Content editing means looking for factual errors, contradictions, inconsistencies and discrepancies in plot, character and dialogue. Why do authors dread content editing? They are too immersed in their story to edit with an open mind.

The most important content editing rule for authors:
Give your work a rest;
then edit with your mind focused 
on your story’s relationship with the reader.

• Take each chapter one paragraph at a time. Search for obvious errors.

• Then focus on each sentence. Look for awkward sentences that might confuse readers and commas that change the intended meaning of a sentence or cause readers to pause where you don’t want them to.

• Check for similes and metaphors. Are they necessary? Do they make sense? Overuse distracts readers and misuse makes you look amateurish. He produced globules of liquid lava (The heat made him sweat.) He ambled forward on boney supports. (He limped.)

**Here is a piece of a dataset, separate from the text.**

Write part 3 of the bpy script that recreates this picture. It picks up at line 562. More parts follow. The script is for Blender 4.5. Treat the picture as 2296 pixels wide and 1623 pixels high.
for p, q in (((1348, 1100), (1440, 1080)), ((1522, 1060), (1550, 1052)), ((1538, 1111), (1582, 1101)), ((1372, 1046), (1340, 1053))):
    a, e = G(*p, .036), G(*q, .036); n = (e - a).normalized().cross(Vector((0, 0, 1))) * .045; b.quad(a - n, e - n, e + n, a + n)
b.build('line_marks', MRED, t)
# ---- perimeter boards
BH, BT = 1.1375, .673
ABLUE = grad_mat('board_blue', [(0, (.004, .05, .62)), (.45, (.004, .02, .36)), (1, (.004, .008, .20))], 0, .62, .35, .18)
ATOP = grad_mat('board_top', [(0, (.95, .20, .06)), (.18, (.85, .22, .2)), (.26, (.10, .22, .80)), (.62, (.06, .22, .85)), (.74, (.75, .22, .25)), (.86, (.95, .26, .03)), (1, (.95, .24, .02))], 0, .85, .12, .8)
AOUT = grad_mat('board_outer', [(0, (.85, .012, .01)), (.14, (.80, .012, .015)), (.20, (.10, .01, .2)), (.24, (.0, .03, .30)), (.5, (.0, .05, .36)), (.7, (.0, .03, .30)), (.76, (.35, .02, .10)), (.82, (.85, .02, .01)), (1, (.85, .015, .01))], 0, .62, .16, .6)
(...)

• Think about characters and dialog. Is it clear who is speaking? Does the dialog fit your character’s personality and historical time? How does the character react? Is the reaction appropriate? Too strong? Too quick? Necessary? Consider dialect—regional differences in speech. Water fountain/bubbler. Shopping cart/buggy. (The Dictionary of American Regional English is a helpful multi-volume resource for writers, although pricey. Look for a used set on Amazon.com or find it at your public library.)

• Zero in on technology. Do appliances, communication devices and electronics fit your story’s historical period? If set in the future would the technology have changed from present day? Choose generic terms instead of trending ones. Smart phone/phone. He made a copy on his printer and mailed it/he made a copy and sent it.

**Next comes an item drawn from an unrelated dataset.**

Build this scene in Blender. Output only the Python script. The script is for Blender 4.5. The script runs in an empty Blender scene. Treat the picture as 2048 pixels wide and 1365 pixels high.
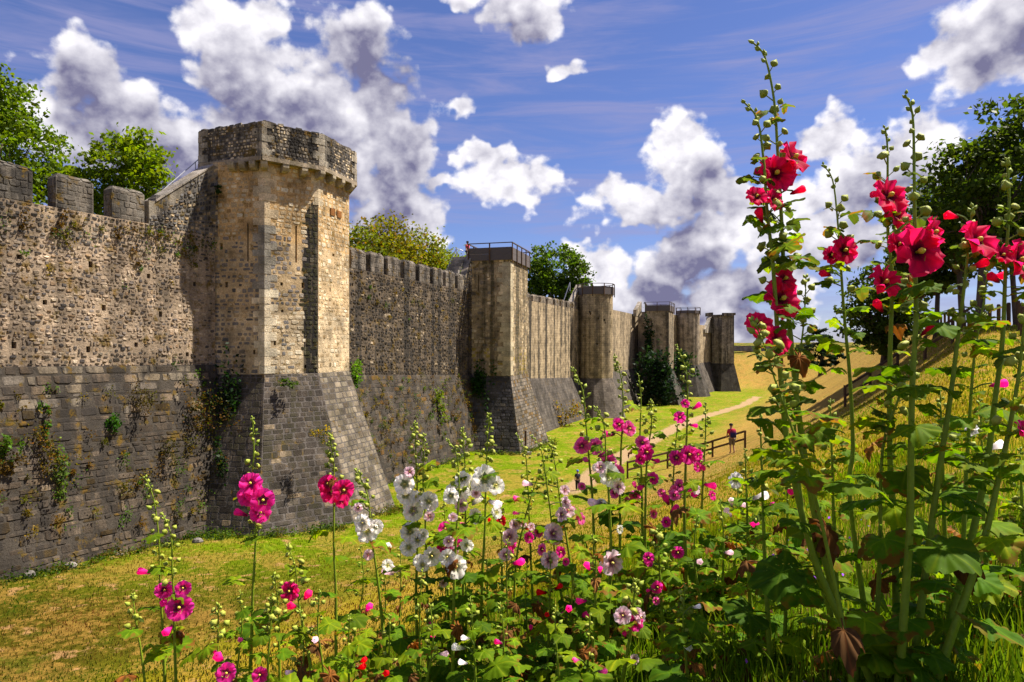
import bpy, math, random
import numpy as np
from mathutils import Vector, Matrix, Quaternion
R = math.radians
rng = random.Random(7)
NR = np.random.default_rng(11)
scene = bpy.context.scene
col = scene.collection
F = 1365.0          # focal length in photograph pixels (24 mm on 36 mm)
HZ = 692.0          # row of the horizon

# ------------------------------------------------------------------ camera
cam = bpy.data.cameras.new('camera'); cam_o = bpy.data.objects.new('camera', cam); col.objects.link(cam_o)
cam.lens = 24; cam.sensor_width = 36; cam.shift_y = 9.5 / 2048; cam.clip_start = 0.05; cam.clip_end = 5000
cam_o.location = (0, 0, 0); cam_o.rotation_euler = (R(90), 0, 0)
scene.camera = cam_o
vs = scene.view_settings
vs.view_transform = 'Standard'; vs.look = 'None'; vs.gamma = 1; vs.exposure = 1.32; vs.use_curve_mapping = False
scene.cycles.max_bounces = 5; scene.cycles.diffuse_bounces = 3; scene.cycles.use_denoising = True; scene.cycles.transparent_max_bounces = 8

# ------------------------------------------------------------------ light
SUN_AZ, SUN_EL = R(73), R(60)        # azimuth from +Y towards +X
S = Vector((math.sin(SUN_AZ) * math.cos(SUN_EL), math.cos(SUN_AZ) * math.cos(SUN_EL), math.sin(SUN_EL)))
sl = bpy.data.lights.new('sun', 'SUN'); sl.energy = 4.7; sl.angle = R(0.6); sl.color = (1.0, 0.92, 0.79)
so = bpy.data.objects.new('sun', sl); col.objects.link(so); so.rotation_euler = S.to_track_quat('Z', 'Y').to_euler(); so.location = (20, 10, 60)


class NT:
    """small helper that adds nodes to a tree"""
    def __init__(s, tree): s.t = tree; s.n = tree.nodes; s.l = tree.links
    def node(s, typ, **kw):
        n = s.n.new(typ)
        for k, v in kw.items(): setattr(n, k, v)
        return n
    def put(s, sock, v):
        if isinstance(v, bpy.types.NodeSocket): s.l.new(v, sock)
        elif v is not None:
            try: sock.default_value = v
            except Exception: sock.default_value = (*v, 1.0)
    def math(s, op, a, b=None, c=None, clamp=False):
        n = s.node('ShaderNodeMath', operation=op, use_clamp=clamp)
        s.put(n.inputs[0], a)
        if b is not None: s.put(n.inputs[1], b)
        if c is not None: s.put(n.inputs[2], c)
        return n.outputs[0]
    def vec(s, op, a, b=None, scale=None):
        n = s.node('ShaderNodeVectorMath', operation=op)
        s.put(n.inputs[0], a)
        if b is not None: s.put(n.inputs[1], b)
        if scale is not None: s.put(n.inputs['Scale'], scale)
        return n.outputs['Value'] if op in ('LENGTH', 'DOT_PRODUCT', 'DISTANCE') else n.outputs['Vector']
    def mix(s, f, a, b, blend='MIX'):
        n = s.node('ShaderNodeMix', data_type='RGBA', blend_type=blend)
        s.put(n.inputs[0], f); s.put(n.inputs[6], a); s.put(n.inputs[7], b)
        return n.outputs[2]
    def rng(s, v, a, b, c=0.0, d=1.0, smooth=False):
        n = s.node('ShaderNodeMapRange'); n.interpolation_type = 'SMOOTHSTEP' if smooth else 'LINEAR'
        s.put(n.inputs[0], v); n.inputs[1].default_value = a; n.inputs[2].default_value = b
        n.inputs[3].default_value = c; n.inputs[4].default_value = d
        return n.outputs[0]
    def noise(s, v, scale, detail=4, rough=0.5, dist=0.0, color=False):
        n = s.node('ShaderNodeTexNoise'); s.put(n.inputs['Vector'], v)
        n.inputs['Scale'].default_value = scale; n.inputs['Detail'].default_value = detail
        n.inputs['Roughness'].default_value = rough; n.inputs['Distortion'].default_value = dist
        return n.outputs[1] if color else n.outputs[0]
    def comb(s, x, y, z):
        n = s.node('ShaderNodeCombineXYZ'); s.put(n.inputs[0], x); s.put(n.inputs[1], y); s.put(n.inputs[2], z); return n.outputs[0]


SKY_TINT = (0.36, 0.36, 0.51)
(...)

• If your book is one of a series, consider whether you have shared enough back story in the first chapters so new readers won’t be confused. Lilian Jackson Braun, author of the Cat Who mystery series always began her books with a review of her main characters. She was a master at segueing any necessary back story into her content. (If you decide to check out her work, I suggest any book from the middle of her series. The last several books were ghostwritten and not well done.)

• Finally, if your novel is with a publisher trust your editor. She, or he, is reading your work with fresh eyes. Trust that your editor’s suggestions are good ones, and be open to change.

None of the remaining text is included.